Every Record I Own - Day 258: Agoraphobic Nosebleed / Converge...

Every Record I Own - Day 258: Agoraphobic Nosebleed / Converge The Poacher Diaries

We’re gonna go through my Converge records chronologically, and I regret to admit that I own most of their early catalog on CD, so we’re starting with their split LP with Agoraphobic Nosebleed from 1999. Sadly, there will be no discussion of Petitioning the Empty Sky, When Forever Comes Crashing, Jane Doe, or You Fail Me. All great records, but all owned on CD.

Poacher Diaries is a weird place to start in the catalog, partially because it’s a split but also because it was a transition record. It was the first record with Nate Newton on bass, their second-to-last record with Aaron Dalbec on guitar, and the only record with John Digiorgio on drums. Of all the times I’ve seen Converge play live, I don’t think I’ve ever heard them play anything off of Poacher Diaries.

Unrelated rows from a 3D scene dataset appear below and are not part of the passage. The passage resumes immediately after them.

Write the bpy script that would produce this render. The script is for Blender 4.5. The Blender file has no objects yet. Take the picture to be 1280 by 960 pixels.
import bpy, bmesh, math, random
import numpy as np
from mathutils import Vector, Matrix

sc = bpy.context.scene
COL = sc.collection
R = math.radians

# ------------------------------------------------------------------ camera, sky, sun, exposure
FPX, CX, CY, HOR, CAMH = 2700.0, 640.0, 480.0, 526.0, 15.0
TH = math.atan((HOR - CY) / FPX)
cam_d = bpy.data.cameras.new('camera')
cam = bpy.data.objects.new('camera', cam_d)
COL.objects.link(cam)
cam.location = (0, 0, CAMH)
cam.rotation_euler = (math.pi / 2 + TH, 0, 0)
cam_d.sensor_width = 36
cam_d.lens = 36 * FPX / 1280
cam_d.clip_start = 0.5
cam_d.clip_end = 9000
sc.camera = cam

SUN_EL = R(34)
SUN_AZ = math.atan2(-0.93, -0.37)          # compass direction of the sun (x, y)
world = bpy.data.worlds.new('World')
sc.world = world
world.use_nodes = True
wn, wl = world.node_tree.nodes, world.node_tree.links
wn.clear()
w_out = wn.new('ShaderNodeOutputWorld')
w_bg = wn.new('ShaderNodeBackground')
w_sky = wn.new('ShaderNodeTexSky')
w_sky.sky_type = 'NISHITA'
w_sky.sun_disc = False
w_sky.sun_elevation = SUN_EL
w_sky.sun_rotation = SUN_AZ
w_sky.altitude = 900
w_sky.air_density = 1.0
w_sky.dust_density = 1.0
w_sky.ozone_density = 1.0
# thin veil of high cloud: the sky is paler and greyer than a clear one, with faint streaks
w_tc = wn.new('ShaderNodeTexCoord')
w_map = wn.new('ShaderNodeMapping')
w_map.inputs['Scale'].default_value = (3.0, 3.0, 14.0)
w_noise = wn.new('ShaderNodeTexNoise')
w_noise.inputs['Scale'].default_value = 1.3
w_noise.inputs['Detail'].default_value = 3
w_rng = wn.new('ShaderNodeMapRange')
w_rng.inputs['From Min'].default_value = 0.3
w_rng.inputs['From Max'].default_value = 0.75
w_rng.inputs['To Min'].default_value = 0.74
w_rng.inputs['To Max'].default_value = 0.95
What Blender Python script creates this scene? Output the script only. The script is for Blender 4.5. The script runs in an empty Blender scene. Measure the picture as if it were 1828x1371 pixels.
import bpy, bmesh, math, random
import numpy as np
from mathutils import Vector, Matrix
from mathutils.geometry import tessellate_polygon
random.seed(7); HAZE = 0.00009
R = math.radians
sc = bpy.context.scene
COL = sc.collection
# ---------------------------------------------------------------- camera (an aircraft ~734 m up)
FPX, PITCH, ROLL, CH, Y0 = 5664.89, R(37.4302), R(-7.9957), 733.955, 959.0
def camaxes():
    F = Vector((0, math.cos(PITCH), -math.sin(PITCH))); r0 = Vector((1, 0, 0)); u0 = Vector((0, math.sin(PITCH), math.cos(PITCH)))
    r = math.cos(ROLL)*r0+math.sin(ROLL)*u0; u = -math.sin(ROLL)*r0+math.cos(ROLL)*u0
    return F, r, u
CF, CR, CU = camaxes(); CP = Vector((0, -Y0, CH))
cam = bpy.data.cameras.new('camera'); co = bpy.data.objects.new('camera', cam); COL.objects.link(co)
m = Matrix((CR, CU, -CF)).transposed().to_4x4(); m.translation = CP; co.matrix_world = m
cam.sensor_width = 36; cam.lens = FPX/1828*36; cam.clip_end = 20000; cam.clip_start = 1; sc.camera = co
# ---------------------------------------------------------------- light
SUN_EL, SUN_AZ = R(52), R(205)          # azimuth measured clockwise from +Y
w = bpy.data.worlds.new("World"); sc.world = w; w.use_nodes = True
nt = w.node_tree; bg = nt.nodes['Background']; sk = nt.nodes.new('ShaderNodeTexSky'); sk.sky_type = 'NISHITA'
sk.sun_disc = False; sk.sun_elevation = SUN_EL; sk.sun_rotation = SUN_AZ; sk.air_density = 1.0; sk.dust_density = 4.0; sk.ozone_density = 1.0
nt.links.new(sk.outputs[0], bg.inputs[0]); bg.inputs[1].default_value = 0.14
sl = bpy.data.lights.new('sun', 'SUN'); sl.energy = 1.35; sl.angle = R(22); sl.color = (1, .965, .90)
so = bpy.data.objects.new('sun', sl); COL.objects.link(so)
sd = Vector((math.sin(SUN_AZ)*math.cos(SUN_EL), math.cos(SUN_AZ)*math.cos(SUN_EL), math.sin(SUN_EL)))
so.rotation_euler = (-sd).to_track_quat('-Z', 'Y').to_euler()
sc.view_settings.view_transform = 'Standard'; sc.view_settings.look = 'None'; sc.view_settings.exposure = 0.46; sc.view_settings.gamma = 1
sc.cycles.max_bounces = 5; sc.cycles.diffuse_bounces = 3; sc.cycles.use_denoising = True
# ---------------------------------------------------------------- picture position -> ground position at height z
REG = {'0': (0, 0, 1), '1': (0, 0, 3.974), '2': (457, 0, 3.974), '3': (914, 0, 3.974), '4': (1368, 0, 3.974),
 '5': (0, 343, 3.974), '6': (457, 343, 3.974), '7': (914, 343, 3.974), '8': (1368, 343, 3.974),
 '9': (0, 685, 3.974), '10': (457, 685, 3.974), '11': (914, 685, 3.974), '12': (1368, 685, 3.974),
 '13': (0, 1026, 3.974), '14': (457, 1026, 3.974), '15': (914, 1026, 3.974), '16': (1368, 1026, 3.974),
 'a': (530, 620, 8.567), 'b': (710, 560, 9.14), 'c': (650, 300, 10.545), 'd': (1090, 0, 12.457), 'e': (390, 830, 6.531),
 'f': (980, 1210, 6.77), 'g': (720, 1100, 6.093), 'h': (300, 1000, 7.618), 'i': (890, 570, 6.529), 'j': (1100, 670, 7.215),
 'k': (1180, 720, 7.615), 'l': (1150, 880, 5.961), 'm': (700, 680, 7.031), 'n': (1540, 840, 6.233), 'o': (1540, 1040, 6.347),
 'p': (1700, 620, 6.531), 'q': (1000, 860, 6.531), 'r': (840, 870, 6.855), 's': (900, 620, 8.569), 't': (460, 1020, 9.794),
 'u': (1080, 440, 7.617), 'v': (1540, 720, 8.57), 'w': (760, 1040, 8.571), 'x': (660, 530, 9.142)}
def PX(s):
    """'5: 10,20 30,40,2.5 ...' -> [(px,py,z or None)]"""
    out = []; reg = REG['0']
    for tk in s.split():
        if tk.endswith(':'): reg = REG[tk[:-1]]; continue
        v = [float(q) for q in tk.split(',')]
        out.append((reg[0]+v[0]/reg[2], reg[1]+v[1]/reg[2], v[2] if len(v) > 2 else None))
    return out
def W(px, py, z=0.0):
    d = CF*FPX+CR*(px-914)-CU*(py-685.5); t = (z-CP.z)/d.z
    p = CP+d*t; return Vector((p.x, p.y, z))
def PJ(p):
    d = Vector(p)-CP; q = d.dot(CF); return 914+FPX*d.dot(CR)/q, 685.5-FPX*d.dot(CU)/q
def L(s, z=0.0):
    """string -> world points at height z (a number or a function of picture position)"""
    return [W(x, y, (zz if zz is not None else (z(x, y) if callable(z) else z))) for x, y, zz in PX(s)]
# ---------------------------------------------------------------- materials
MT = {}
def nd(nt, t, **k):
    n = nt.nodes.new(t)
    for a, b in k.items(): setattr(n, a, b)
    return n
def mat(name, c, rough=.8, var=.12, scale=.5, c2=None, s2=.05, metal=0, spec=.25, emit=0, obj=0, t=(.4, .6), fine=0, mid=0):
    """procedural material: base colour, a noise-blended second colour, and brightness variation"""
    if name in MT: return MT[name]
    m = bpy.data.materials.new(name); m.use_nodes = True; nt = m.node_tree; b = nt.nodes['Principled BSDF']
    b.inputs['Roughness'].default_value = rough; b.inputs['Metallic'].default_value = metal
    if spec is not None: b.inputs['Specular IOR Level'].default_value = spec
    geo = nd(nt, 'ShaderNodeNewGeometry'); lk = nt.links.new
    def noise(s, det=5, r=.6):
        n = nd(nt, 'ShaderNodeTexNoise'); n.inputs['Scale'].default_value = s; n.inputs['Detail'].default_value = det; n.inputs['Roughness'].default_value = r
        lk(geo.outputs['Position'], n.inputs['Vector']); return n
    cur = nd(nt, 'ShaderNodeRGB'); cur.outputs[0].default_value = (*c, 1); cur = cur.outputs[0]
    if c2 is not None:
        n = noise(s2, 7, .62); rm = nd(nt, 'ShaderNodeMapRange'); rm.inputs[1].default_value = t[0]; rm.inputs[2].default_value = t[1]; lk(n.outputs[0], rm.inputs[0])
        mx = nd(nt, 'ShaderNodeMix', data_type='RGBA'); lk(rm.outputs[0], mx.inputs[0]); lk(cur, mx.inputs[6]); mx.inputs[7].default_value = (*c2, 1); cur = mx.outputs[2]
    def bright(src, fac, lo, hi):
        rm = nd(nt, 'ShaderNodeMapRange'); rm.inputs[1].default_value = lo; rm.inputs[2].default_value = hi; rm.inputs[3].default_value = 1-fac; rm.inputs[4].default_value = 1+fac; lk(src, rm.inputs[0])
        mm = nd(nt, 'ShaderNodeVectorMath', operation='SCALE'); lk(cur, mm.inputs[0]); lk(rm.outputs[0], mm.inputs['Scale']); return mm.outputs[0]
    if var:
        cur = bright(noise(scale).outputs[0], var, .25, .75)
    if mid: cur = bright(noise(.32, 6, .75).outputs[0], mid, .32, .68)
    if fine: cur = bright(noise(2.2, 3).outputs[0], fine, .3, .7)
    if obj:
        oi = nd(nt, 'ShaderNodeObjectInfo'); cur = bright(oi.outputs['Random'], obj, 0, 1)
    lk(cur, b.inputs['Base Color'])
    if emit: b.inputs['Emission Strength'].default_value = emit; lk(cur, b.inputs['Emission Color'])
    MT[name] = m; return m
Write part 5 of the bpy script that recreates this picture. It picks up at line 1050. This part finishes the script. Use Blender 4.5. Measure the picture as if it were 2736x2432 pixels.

I was introduced to Converge in the summer of ‘96 when Botch played a few dates with them on our first East Coast tour. Our initial show together was in Norfolk, VA in a mechanic’s garage with half-a-dozen other bands. It was so hot the garage’s only air conditioner caught on fire at the beginning of the night. Newton’s then-current band Jesuit also played, and I was excited because he’d been a part of one of my favorite hardcore 7″s of the mid-’90s. I was also amused because Converge played a song that ripped off Newton’s old band (cue 3:06 on the previous link and cue 2:07 here) and no one seemed to give a shit.

Over the next couple of years we’d play with Converge at various spots on the West Coast. And then in the summer of ‘98 Botch did a U.S. tour with Jesuit. Their band broke up shortly afterwards, Nate moved to Boston and joined Converge, and they started working on this record. I remember being stoked on Poacher Diaries because Newton and Digiorgio added a lot of girth to the band and I’d been somewhat disappointed by the thin, crispy, vocal-heavy original mix for When Forever Comes Crashing. As I said earlier, this was a transitional record, but the truly pivotal moment in their career would come two years later with the release of Jane Doe, and I’ll just have to spare y’all my story about sitting in a rental car with the Hydra Head camp listening to an advance cassette of that album at Krazy Fest back in the summer of ‘01.

p.s. my apologies to Agoraphobic Nosebleed for skipping over ‘em here. I loved y’all’s 7″ on Bovine.